■ Exercise details ■
Repeat exactly the lines of the entries below from the one with "is for Blender 4.5." through the one with "Z0+0.0003), M['joint'], wr)", both ends included, and nothing else.

■ Extracted entries ■

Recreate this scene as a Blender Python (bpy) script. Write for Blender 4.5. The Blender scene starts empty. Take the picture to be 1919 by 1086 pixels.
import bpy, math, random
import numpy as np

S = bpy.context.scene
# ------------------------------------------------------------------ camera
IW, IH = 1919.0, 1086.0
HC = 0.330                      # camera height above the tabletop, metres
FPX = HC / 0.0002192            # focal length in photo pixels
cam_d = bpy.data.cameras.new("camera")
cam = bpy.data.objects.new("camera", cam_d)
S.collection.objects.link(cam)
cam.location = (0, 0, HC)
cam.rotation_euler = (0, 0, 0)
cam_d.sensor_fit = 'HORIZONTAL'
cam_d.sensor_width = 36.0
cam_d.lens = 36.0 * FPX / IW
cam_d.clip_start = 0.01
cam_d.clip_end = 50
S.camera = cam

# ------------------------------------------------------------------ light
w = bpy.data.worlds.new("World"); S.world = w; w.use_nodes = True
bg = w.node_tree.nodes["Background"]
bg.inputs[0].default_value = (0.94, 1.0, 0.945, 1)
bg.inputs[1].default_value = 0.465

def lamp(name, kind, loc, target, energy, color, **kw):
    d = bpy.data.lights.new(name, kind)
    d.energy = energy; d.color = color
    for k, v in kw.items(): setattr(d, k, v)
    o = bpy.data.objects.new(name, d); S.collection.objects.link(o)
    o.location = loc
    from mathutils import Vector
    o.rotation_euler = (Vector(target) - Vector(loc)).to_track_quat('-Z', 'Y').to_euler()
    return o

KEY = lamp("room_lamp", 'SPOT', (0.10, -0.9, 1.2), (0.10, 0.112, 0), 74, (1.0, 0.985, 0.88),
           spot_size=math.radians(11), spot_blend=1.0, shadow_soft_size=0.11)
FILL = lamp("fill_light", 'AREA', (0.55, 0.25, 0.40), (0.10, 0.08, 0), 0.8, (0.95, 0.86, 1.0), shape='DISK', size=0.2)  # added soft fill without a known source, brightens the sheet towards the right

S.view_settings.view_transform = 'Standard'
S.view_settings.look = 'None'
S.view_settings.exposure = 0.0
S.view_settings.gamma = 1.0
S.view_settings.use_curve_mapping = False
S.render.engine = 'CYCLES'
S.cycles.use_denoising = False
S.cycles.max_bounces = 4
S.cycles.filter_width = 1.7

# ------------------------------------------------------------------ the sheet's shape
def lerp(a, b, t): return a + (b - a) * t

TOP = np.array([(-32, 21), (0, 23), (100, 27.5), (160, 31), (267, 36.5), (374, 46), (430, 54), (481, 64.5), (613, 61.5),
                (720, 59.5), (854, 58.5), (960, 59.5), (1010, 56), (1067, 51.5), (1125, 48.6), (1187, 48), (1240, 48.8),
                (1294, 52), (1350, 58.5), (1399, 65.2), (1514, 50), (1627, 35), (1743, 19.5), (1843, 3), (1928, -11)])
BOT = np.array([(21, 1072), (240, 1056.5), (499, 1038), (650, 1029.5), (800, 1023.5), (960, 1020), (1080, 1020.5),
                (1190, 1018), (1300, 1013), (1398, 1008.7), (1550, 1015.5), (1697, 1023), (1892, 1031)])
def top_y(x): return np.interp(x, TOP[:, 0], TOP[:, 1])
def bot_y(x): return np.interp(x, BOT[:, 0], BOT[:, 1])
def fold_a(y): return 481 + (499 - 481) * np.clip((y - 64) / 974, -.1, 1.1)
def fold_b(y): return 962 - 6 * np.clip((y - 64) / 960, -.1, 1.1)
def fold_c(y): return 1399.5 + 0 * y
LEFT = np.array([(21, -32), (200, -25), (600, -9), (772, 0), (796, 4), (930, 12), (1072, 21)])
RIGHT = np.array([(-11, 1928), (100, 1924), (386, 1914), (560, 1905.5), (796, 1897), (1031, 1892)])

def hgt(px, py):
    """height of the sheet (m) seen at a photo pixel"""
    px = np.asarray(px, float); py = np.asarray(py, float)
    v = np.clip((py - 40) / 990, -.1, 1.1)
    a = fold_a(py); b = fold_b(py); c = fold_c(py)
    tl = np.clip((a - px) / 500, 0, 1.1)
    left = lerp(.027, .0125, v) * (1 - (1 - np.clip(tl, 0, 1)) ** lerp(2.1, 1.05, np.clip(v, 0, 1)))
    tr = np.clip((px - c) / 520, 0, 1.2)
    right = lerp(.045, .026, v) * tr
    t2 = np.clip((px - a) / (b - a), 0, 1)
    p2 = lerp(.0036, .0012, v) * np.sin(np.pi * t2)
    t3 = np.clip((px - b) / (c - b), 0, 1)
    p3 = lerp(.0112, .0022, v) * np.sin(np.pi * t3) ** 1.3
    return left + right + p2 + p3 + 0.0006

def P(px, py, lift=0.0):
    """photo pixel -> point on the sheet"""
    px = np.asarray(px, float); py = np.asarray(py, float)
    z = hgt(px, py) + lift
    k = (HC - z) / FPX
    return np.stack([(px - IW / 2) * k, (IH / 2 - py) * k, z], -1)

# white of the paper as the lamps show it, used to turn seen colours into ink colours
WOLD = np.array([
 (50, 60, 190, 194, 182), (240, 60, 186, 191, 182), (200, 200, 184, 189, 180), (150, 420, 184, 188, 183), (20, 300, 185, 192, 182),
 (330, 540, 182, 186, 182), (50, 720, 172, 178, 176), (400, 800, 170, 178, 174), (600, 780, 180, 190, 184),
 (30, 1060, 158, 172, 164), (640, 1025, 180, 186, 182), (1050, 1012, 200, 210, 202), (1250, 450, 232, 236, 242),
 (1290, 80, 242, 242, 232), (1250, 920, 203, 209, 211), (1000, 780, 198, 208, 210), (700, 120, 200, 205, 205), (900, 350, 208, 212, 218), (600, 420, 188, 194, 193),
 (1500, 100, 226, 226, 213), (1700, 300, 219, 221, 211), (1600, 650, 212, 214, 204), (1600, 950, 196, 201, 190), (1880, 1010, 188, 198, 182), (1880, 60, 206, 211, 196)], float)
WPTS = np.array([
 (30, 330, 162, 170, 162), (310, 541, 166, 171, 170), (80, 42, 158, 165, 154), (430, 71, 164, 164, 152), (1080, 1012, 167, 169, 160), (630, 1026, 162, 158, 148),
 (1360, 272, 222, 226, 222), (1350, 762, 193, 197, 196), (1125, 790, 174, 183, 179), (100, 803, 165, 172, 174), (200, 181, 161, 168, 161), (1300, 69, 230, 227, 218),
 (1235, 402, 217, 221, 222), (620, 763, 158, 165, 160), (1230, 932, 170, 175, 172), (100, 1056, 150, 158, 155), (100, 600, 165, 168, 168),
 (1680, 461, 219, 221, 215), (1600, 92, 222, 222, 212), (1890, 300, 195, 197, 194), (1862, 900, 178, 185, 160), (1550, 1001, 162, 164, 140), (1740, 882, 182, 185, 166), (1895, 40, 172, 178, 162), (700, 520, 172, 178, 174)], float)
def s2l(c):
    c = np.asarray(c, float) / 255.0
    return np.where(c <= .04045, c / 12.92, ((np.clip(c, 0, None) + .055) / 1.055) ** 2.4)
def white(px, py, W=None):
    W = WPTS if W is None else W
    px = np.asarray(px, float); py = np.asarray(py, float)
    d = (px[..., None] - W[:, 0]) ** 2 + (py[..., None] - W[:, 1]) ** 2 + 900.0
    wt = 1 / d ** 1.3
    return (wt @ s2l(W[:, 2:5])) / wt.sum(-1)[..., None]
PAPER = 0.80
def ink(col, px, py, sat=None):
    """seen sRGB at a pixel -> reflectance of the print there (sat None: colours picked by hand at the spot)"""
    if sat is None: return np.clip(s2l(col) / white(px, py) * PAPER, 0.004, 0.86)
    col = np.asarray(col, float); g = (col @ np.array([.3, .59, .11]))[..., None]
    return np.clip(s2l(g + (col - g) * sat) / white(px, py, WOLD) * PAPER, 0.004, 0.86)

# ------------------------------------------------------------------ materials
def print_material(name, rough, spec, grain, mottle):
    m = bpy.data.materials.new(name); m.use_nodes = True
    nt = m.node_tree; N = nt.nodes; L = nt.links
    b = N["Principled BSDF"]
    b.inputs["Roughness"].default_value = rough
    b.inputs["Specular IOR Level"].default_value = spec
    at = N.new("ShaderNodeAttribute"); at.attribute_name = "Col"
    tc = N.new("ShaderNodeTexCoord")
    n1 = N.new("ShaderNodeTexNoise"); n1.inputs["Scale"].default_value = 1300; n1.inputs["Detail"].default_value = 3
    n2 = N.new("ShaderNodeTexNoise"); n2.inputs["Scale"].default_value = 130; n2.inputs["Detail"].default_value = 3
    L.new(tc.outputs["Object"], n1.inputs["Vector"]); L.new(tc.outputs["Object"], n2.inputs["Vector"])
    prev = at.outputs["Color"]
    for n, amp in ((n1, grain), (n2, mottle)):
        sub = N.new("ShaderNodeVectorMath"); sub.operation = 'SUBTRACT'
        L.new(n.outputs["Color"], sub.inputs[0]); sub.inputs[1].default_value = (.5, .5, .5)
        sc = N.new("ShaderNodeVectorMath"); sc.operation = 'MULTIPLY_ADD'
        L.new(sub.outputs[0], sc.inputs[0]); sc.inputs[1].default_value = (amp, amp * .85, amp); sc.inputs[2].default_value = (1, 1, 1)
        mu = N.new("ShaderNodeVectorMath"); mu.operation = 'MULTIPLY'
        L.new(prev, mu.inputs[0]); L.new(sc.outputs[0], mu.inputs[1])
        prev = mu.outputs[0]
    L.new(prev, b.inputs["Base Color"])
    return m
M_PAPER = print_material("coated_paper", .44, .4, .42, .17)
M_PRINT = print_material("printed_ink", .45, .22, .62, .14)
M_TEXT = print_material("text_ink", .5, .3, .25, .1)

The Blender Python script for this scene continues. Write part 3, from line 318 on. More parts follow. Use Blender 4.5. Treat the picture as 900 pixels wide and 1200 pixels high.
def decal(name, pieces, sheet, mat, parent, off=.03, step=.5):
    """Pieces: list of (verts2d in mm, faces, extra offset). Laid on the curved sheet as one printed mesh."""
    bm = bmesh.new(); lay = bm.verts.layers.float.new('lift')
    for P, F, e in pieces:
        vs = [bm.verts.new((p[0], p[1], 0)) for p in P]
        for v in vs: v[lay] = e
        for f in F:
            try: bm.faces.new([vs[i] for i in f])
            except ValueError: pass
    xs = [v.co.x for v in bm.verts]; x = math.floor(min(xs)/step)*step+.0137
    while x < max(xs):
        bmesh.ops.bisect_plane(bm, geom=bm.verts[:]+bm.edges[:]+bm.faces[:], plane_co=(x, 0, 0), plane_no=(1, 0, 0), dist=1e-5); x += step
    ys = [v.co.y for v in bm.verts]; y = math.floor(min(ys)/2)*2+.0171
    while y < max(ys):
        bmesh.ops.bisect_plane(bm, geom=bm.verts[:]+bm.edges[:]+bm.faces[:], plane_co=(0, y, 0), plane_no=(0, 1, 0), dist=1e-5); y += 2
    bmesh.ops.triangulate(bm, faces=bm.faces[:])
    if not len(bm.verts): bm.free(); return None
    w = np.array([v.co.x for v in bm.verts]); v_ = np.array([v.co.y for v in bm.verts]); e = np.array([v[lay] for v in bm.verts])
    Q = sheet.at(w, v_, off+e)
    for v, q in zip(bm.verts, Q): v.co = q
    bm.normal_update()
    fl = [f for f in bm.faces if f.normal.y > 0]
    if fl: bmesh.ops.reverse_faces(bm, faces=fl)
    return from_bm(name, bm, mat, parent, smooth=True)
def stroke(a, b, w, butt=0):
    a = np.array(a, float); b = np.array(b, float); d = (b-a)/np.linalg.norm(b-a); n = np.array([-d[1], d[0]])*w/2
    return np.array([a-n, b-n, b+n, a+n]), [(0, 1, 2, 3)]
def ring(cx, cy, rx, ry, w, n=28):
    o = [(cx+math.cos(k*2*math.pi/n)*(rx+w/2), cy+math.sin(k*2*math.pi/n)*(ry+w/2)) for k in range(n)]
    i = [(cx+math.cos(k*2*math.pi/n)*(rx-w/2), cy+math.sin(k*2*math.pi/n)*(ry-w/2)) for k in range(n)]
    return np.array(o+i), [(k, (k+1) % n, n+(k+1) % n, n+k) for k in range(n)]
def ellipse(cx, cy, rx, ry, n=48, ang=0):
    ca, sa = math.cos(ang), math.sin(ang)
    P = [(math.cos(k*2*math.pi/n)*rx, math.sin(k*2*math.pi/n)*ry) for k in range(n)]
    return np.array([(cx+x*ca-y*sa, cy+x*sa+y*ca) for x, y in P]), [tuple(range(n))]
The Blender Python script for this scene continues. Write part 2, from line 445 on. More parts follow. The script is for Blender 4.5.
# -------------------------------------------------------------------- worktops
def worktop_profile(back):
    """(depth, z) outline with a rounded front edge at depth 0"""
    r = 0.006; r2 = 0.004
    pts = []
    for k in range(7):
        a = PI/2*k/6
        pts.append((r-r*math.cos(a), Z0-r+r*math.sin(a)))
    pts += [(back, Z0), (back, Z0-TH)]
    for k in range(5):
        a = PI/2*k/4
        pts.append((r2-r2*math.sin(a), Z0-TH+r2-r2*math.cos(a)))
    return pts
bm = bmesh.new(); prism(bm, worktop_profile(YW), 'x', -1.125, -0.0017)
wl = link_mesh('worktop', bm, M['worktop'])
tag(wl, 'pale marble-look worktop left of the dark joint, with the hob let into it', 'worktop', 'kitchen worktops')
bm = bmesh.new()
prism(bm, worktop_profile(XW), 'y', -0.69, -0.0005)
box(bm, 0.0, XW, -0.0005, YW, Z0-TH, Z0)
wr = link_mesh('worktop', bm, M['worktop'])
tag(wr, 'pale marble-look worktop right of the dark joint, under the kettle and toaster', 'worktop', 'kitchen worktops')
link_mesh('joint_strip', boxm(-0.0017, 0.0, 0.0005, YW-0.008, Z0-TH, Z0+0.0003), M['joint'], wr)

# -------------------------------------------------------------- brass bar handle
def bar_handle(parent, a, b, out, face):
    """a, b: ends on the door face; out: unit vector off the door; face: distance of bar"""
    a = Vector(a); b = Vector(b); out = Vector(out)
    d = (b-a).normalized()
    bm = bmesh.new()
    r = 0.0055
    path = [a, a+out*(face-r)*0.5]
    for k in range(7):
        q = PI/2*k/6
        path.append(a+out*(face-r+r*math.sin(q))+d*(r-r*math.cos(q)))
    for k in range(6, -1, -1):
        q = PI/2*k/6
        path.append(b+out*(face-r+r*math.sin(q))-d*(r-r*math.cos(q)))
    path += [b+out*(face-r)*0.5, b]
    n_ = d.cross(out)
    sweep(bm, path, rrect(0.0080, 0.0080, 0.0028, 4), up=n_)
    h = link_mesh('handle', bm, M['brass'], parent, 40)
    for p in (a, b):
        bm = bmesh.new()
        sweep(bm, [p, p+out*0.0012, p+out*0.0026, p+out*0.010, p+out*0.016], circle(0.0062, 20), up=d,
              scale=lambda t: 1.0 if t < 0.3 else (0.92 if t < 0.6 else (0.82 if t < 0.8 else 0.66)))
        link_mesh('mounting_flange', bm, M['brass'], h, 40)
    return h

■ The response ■
The Blender Python script for this scene continues. Write part 2, from line 445 on. More parts follow. The script is for Blender 4.5.
# -------------------------------------------------------------------- worktops
def worktop_profile(back):
    """(depth, z) outline with a rounded front edge at depth 0"""
    r = 0.006; r2 = 0.004
    pts = []
    for k in range(7):
        a = PI/2*k/6
        pts.append((r-r*math.cos(a), Z0-r+r*math.sin(a)))
    pts += [(back, Z0), (back, Z0-TH)]
    for k in range(5):
        a = PI/2*k/4
        pts.append((r2-r2*math.sin(a), Z0-TH+r2-r2*math.cos(a)))
    return pts
bm = bmesh.new(); prism(bm, worktop_profile(YW), 'x', -1.125, -0.0017)
wl = link_mesh('worktop', bm, M['worktop'])
tag(wl, 'pale marble-look worktop left of the dark joint, with the hob let into it', 'worktop', 'kitchen worktops')
bm = bmesh.new()
prism(bm, worktop_profile(XW), 'y', -0.69, -0.0005)
box(bm, 0.0, XW, -0.0005, YW, Z0-TH, Z0)
wr = link_mesh('worktop', bm, M['worktop'])
tag(wr, 'pale marble-look worktop right of the dark joint, under the kettle and toaster', 'worktop', 'kitchen worktops')
link_mesh('joint_strip', boxm(-0.0017, 0.0, 0.0005, YW-0.008, Z0-TH, Z0+0.0003), M['joint'], wr)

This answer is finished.